Benefield: Montgomery girls basketball determined to succeed

Losing to Santa Rosa in the NBL Tournament may be just the spark the Vikings need to go far in the NCS playoffs.|

It’s funny what five days can do. It’s also funny what five points can do.

The Montgomery Vikings girls’ basketball team bested longtime rivals Santa Rosa in both their regular season contests en route to second place in the North Bay League. Both games were barn burners, decided by two points on Jan. 20 and six points on Feb. 9.

But in the NBL postseason tournament, contested just five days after the Vikings had beaten the Panthers by six points, Santa Rosa avenged their loss, winning 45-40 and advancing to the tournament title game against league champs Cardinal Newman.

It could have been seen as meaningless, a throwaway loss. The NBL tournament doesn’t mean much, at least as far as North Coast Section playoff seeding goes.

The Vikings, in Division 2, and the Panthers, in Division 1, would be judged on their preseason success and how they fared against teams in the same division, not necessarily how they did in the NBL tourney.

Try telling that to the Vikings.

“There were a few tears in that locker room,” first-year coach Darryl LaBlue said. “They were really disappointed.”

“I was disappointed for the seniors,” he said. “The winner of the game got to go and play in that atmosphere at the JC which is really cool. I wanted them to experience that.”

But if a team is going to have postseason disappointment, the Vikings chose a good time to have it. That loss to the Panthers, as painful as it was, didn’t affect their NCS seed - they earned a No. 2 rank and a home game last night.

And it just might have ignited a fire at just the right time. The Vikings handled No. 15 seed Kennedy of Fremont 62-37 Tuesday night to earn another home game for the quarterfinal Friday night.

“Lucky for us, I don’t want to say it was a dress rehearsal, but I think the kids these last few days in practice have been a little more focused,” LaBlue said before the game.

Because now, unlike in the NBL tourney, you win or go home.

“For me, it maybe motivated me to get things a little bit tighter, get our focus back up,” LaBlue said.

It’s been a different kind of year for the Vikings.

Just before the start of the season, ultra-successful varsity coach Steve Bell stepped down to care for his aging parents. But Bell passed the baton to LaBlue, his JV coach for all 26 years of his tenure and a guy who racked up 500-plus JV wins since 1990.

“I was really just trying to keep everything as normal as possible in terms of the returning players,” LaBlue said. “I have coached all of the players before so that wasn’t something that was new to me.”

To a casual observer, the transition looked seamless. Wins will do that.

The Vikings were 21-6 overall heading into the first round of playoffs Tuesday night and went 11-3 en route to a second place in the NBL.
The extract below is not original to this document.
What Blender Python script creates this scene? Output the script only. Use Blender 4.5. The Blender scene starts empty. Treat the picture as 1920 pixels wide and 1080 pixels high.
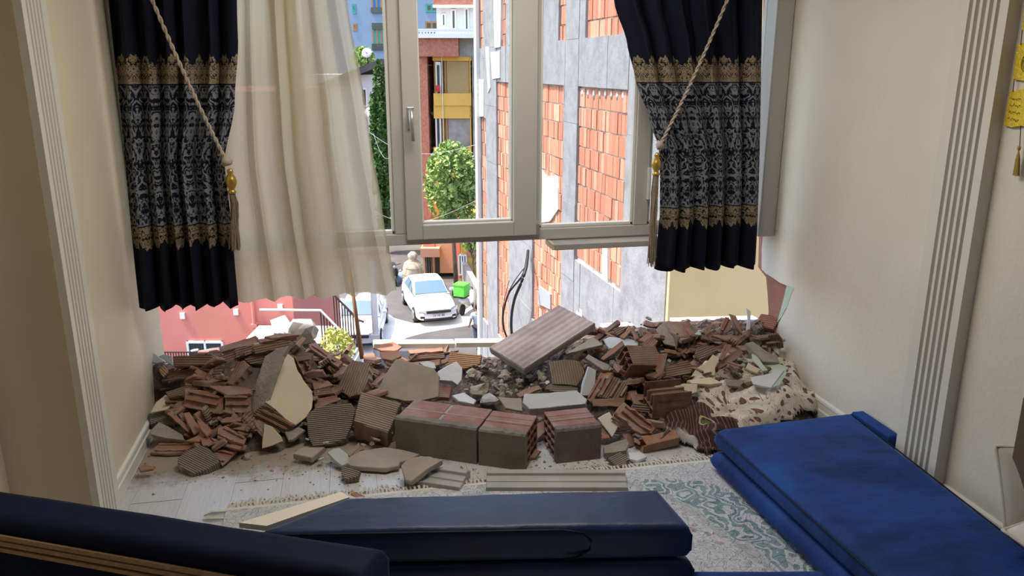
import bpy, math, random
import numpy as np
from mathutils import Vector, Matrix, noise
random.seed(11)
S = bpy.context.scene
COL = S.collection
# ------------------------------------------------------------------ camera, sky, sun, fill light, exposure
TH, YW, CH, FPX = math.radians(15.58), math.radians(11.4), 1.65, 1490.0
cam = bpy.data.cameras.new('camera'); cam.lens = 36*FPX/1920; cam.sensor_width = 36; cam.clip_start = .05; cam.clip_end = 600
camo = bpy.data.objects.new('camera', cam); COL.objects.link(camo)
camo.location = (0, 0, CH); camo.rotation_euler = (math.pi/2-TH, 0, -YW); S.camera = camo
SUN_DIR = Vector((0.40, -0.03, -0.92)).normalized()
W = bpy.data.worlds.new('sky'); S.world = W; W.use_nodes = True
wn = W.node_tree; sky = wn.nodes.new('ShaderNodeTexSky'); sky.sky_type = 'NISHITA'; sky.sun_disc = False
sky.sun_elevation = math.asin(-SUN_DIR.z); sky.sun_rotation = math.atan2(-SUN_DIR.x, -SUN_DIR.y)
sky.air_density = 1.0; sky.dust_density = 2.5; sky.ozone_density = 1.0
wn.links.new(sky.outputs[0], wn.nodes['Background'].inputs[0]); wn.nodes['Background'].inputs[1].default_value = 0.26
sd = bpy.data.lights.new('sun', 'SUN'); sd.energy = 3.8; sd.angle = .009; sd.color = (1, .94, .84)
so = bpy.data.objects.new('sun', sd); COL.objects.link(so); so.rotation_euler = SUN_DIR.to_track_quat('-Z', 'Y').to_euler()
ld = bpy.data.lights.new('room_fill_light', 'AREA'); ld.shape = 'DISK'; ld.size = 1.1; ld.energy = 13; ld.color = (1, .93, .84)  # added fill light under the ceiling, no fixture is seen there
lo = bpy.data.objects.new('room_fill_light', ld); COL.objects.link(lo); lo.location = (.55, 2.7, 2.5)
vs = S.view_settings; vs.view_transform = 'Standard'; vs.look = 'None'; vs.gamma = 1; vs.use_curve_mapping = False; vs.exposure = 1.15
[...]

“For me, I wasn’t as nervous coaching the kids,” he said. “What I needed to find out was ‘Am I ready for this?’ and ‘Are they ready for this?’ I don’t think it took long for us to figure it out because we started winning right away.”

Behind the monster play of junior Shayla Newman, the Vikings have been a force.

Newman, a first team All-NBL and second team All-Empire player as a sophomore last season, is averaging 15 points, 10 rebounds, two blocks and nearly two assists per game - all team bests.

She’s also a steady hand for a team in transition, LaBlue said.

“Obviously, she is stability in the middle,” he said. “This is her third year on varsity so she knows what it’s all about.”

“We depend a lot on her,” he said.

Especially because the team is so young. Partly due to injury, the Vikings start sophomores McKenzie Weinmann and Ivy Lea, freshman Ashley Barr, junior Newman and senior Julia Watson.

These Vikings have figured out what they needed to know. The No. 2 seed they earned is two spots better than last year’s squad.

But LaBlue said that loss in the NBL tourney is a reminder: You have to win if you want to keep playing.

“I basically told them, these last few days, ‘We’re going to get a good seed,’” LaBlue said. “But are we just going to be happy to be there or are we going to participate?”

For some of these Vikings, each time out very well could be their last game. There is much to fight for.